Dans cet exil volontaire, ma trajectoire devenait un chemin spirituel, une quête pour redonner sens à un état de judaïté oublié, dépossédé. Mon identité, longtemps éclipsée par un héritage divisé – un père juif, une mère non juive –, cherchait à s’inscrire pleinement, non pas dans des dogmes, mais dans une fraternité vivante.
Photographier, c’était ma manière d’apporter à l’autre une promesse : celle d’un avenir commun en Israël. Être frère sans frontière, au-delà des murs réels et symboliques.
J’avais alors 38 ans, sans connaissance talmudique, un hébreu balbutiant, aucun parent sur place et peu de moyens. Tout semblait me désarmer, mais cette dépossession était peut-être une chance. Les codes s’effaçaient, le langage se taisait, et l’ivresse photographique prenait possession de moi.
Chaque pas sur cette terre me portait vers des identités qui se dessinaient en un écho. Du rayonnement des villes à l’appauvrissement des hommes, de Jaffa à Lod, de Jérusalem à Ramle, je traversais des espaces où l’histoire des guerres s’effilochait pour laisser place à l’intime, au secret, à l’invisible.
Ce n’était pas la carte postale idéalisée du retour, mais une confrontation directe à mes propres tourments, alors qu’Israël imposait ses propres tensions, ses propres paradoxes et mes questionnements.
À Jérusalem, l’errance portait une profondeur particulière. Chaque pierre de cette ville, chargée de siècles de prières et de conflits, semblait être un miroir tendu, reflétant à la fois l’histoire collective et mes propres fractures. Entre ombre et lumière, sacré et profane, ma quête prenait forme, non pas dans l’affirmation d’une appartenance, mais dans une tentative de comprendre les silences, de regarder l’autre sans détour.
Photographier à Jérusalem, c’était se confronter à la multitude des voix, des récits qui s’entrechoquent sans jamais vraiment se rencontrer. Dans les zones dites « mixtes », là où tout semble séparé par des murs visibles et invisibles, j’ai découvert des fragments d’une humanité obstinée. Juifs, Palestiniens, Druzes, chrétiens, Érythréens, travailleurs sans papiers ou exclus du système, tous habitaient ces espaces fragmentés, mêlés, où les identités se croisent et se heurtent.
Ce n’était pas une quête d’affirmation, ni un défi lancé à l’histoire. Je ne cherchais pas à m’inscrire dans un récit juif ni à négliger celui des autres communautés. Je portais en moi une légitimité vacillante, une question persistante : qui étais-je ? Venu avec un regard d’étranger, à la fois dedans et dehors.
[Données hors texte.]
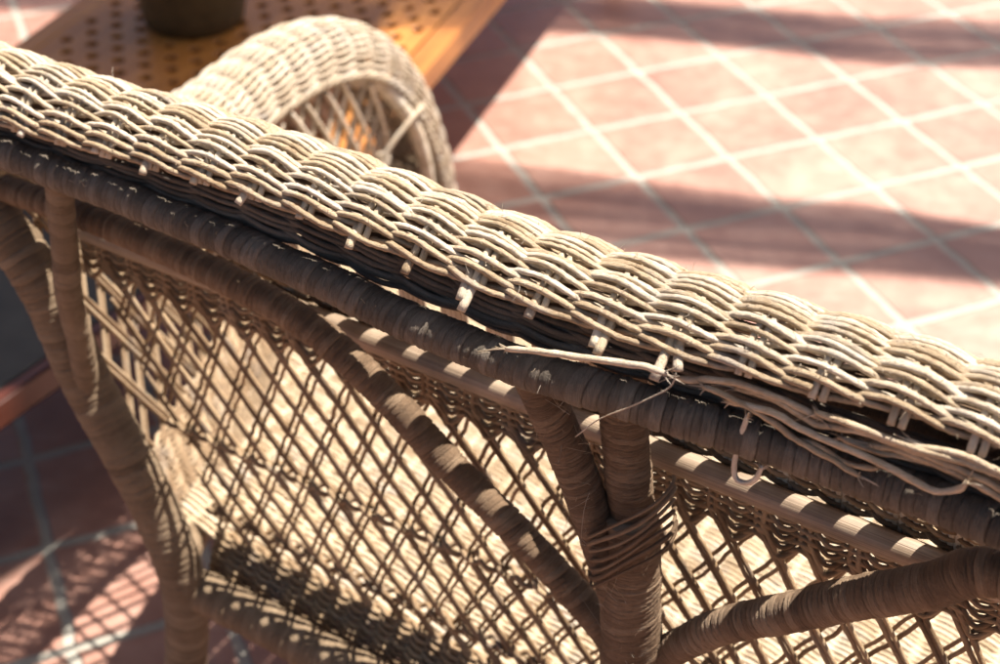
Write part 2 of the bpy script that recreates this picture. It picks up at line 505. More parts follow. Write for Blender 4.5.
# cut stake ends poking out below the edge of the roll
for i, (sx_, ln, w) in enumerate(((-.640, .011, 1), (-.591, .006, .8), (-.545, .015, 1), (-.497, .010, 1), (-.450, .016, 1.6), (-.402, .013, 1),
                                  (-.352, .015, 1.3), (-.305, .017, 1.7), (-.687, .006, .8), (-.735, .008, .9), (-.785, .005, .9), (-.86, .006, .8))):
    m_ = MB()
    for o_ in ((-.0031, .0031) if w > 1.2 else (0,)):
        a0 = math.radians(141)
        e = roll_pt(np.array([sx_ + o_]), np.array([a0]), .0012)[0]
        t_ = np.array([rng.normal() * .12, -.76, -.62]); t_ /= np.linalg.norm(t_)
        l2 = ln * 1.3 * rng.uniform(.7, 1.15)
        Pp = np.stack([e - t_ * .007 + np.array([0, .0, -.002]), e + t_ * l2 * .4, e + t_ * l2 * .75, e + t_ * l2])
        tube(m_, Pp, np.array([1, 1.0, 1.05, 1.0]) * .0034, seg=8, flat=((0, .63, -.77), .6), rough=.05)
    part(m_, 'cut_stake', M_ROLL if i % 2 else M_STAKE)

# --- wrapped top rail just below the edge of the roll
rail = MB()
rs = np.linspace(XL, XR, 30)
rp = np.stack([rs, bow(rs) * 1.0 - .002, .8805 + .35 * sag(rs)], 1)
wrapped(rail, rp, .0133, pitch=.0075, ridge=.0011, seg=28, wobble=1.0, step=.00045)
part(rail, 'top_rail', M_POLE)

# --- polished cane rod and the scalloped twined band under it
rod = MB()
rr_ = np.arange(-.93, .21, .01)
tube(rod, np.stack([rr_, np.full(len(rr_), .083), .756 + .001 * np.sin(rr_ * 9)], 1), .0100, seg=24)
part(rod, 'cane_rod', M_ROD)

ZL = np.array([(.812, -.985), (.772, -.969), (.719, -.927), (.63, -.899), (.552, -.858), (.49, -.832), (.406, -.815)])
def s_left(z): return np.interp(z, ZL[::-1, 0], ZL[::-1, 1])
NL = .089
band = MB()
for j in range(6):
    s_ = np.arange(-.94, .22, .0035)
    for ph in (0, 1):
        phi = 2 * PI * (s_ - S0) / PL * 1.0 + ph * PI
        zz = .746 - .0062 * j - (.0014 * j + .0006 * j * j * .5) * (.5 - .5 * np.cos(2 * PI * (s_ - S0 - .5 * PL + PL / 2) / PL)) + .0016 * np.sin(phi)
        nn = NL + .0030 * np.cos(phi)
        tube(band, np.stack([s_, nn, zz], 1), .0020, seg=6, rough=.05)
part(band, 'twined_band', M_CANE)

# --- open lattice of the back
lat = MB()
def strand(s0, slope, side, z0=.745, z1=.408, rad=.0019):
    q_ = min(1, max(0, (-.30 - s0) / .2)); q_ = q_ * q_ * (3 - 2 * q_)
    slope = (.66 + .20 * q_) if side > 0 else -(.58 - .16 * q_)
    d = np.linspace(0, z0 - z1, 60)
    s = s0 + slope * np.maximum(0, d - .022 - .012 * (1 - np.exp(-np.maximum(d - .02, 0) / .012)) * 0) + (.0016 if side < 0 else .0011) * waver(d * 6 + s0 * 40, int(abs(s0) * 1e4) % 1000 + 5)
    z = z0 - d
    n = NL - side * .0020 + .0006 * np.sin(d * 60 + s0 * 50)
    ok = (s > s_left(z) + .004) & (s < 2 * SC - s_left(z) - .004)
    if ok.sum() < 5: return
    idx = np.where(ok)[0]
    P = np.stack([s, np.broadcast_to(n, s.shape), z], 1)[idx[0]:idx[-1] + 1]
    tube(lat, P, rad * rng.uniform(.9, 1.12), seg=8, rough=.05)
for k in range(ks[0] - 14, ks[-1] + 14):
    c_ = S0 + k * PL + rng.normal() * .0013
    for o_ in (-.0029, .0029): strand(c_ + o_, .74, 1, rad=.0020)
    for o_ in (-.0038, .0038): strand(c_ + o_, -.62, -1, rad=.00175)
# twining rows across the lattice, wrapping every crossing
for z0 in (.560, .465):
    for ph in (0, 1):
        s_ = np.arange(s_left(z0) + .002, 2 * SC - s_left(z0), .002)
        phi = 2 * PI * (s_ - S0) / PL * 1.0 + ph * PI
        tube(lat, np.stack([s_, NL - .001 + .0052 * np.cos(phi), z0 + .0042 * np.sin(phi) + .001 * waver(s_, 11)], 1), .0026, seg=7, rough=.05)
botm = MB()
for j in range(9):
    for ph in (0, 1):
        z0 = .434 - j * .0055
        s_ = np.arange(s_left(z0), 2 * SC - s_left(z0), .0035)
        phi = PI * (s_ - S0) / PL * 2 + ph * PI
        tube(botm, np.stack([s_, NL - .0042 * j + .0036 * np.cos(phi), z0 + .0016 * np.sin(phi)], 1), .0028, seg=6, rough=.06)
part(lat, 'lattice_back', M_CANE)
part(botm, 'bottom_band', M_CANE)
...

Dans chaque rencontre, chaque visage, je cherchais l’autre comme on cherche une partie de soi. Ces villes me confrontait à mes propres limites, à ma propre frontière intérieure. Les récits des uns et des autres, souvent opposés, m’invitaient à dépasser une vision binaire, à m’ouvrir à une complexité où les histoires s’entrelacent et se contredisent.
Au-delà du territoire, la tension entre pauvreté et lumière, entre division et coexistence, dessinait le cadre de mon errance. Je photographiais ces lieux comme on scrute un palimpseste, à la recherche des traces enfouies, des empreintes d’un dialogue possible. Les visages que je capturais, portaient en eux des récits de résistance, d’exclusion, mais aussi une promesse : celle d’un avenir où les divisions pourraient s’atténuer.
Ce long voyage n’était pas une fuite, mais une confrontation. Ni colonial, ni naïvement réparateur, il devenait une exploration des marges, de ceux qu’on ne regarde pas, qu’on n’entend pas. L’autre, dans ma photographie, n’était pas une abstraction, mais une présence vivante, un frère ou une sœur dont la réalité me renvoyait à mes propres questionnements.
Chaque pas sur cette terre, chaque cliché pris dans ces zones de tension et de convergence, était une tentative de rendre justice au présent, de témoigner de ce qui subsiste malgré tout. Une manière de m’ouvrir à cette vérité simple : l’autre, celui que je photographie, celui que je rencontre, est une partie de moi que je ne connais pas encore.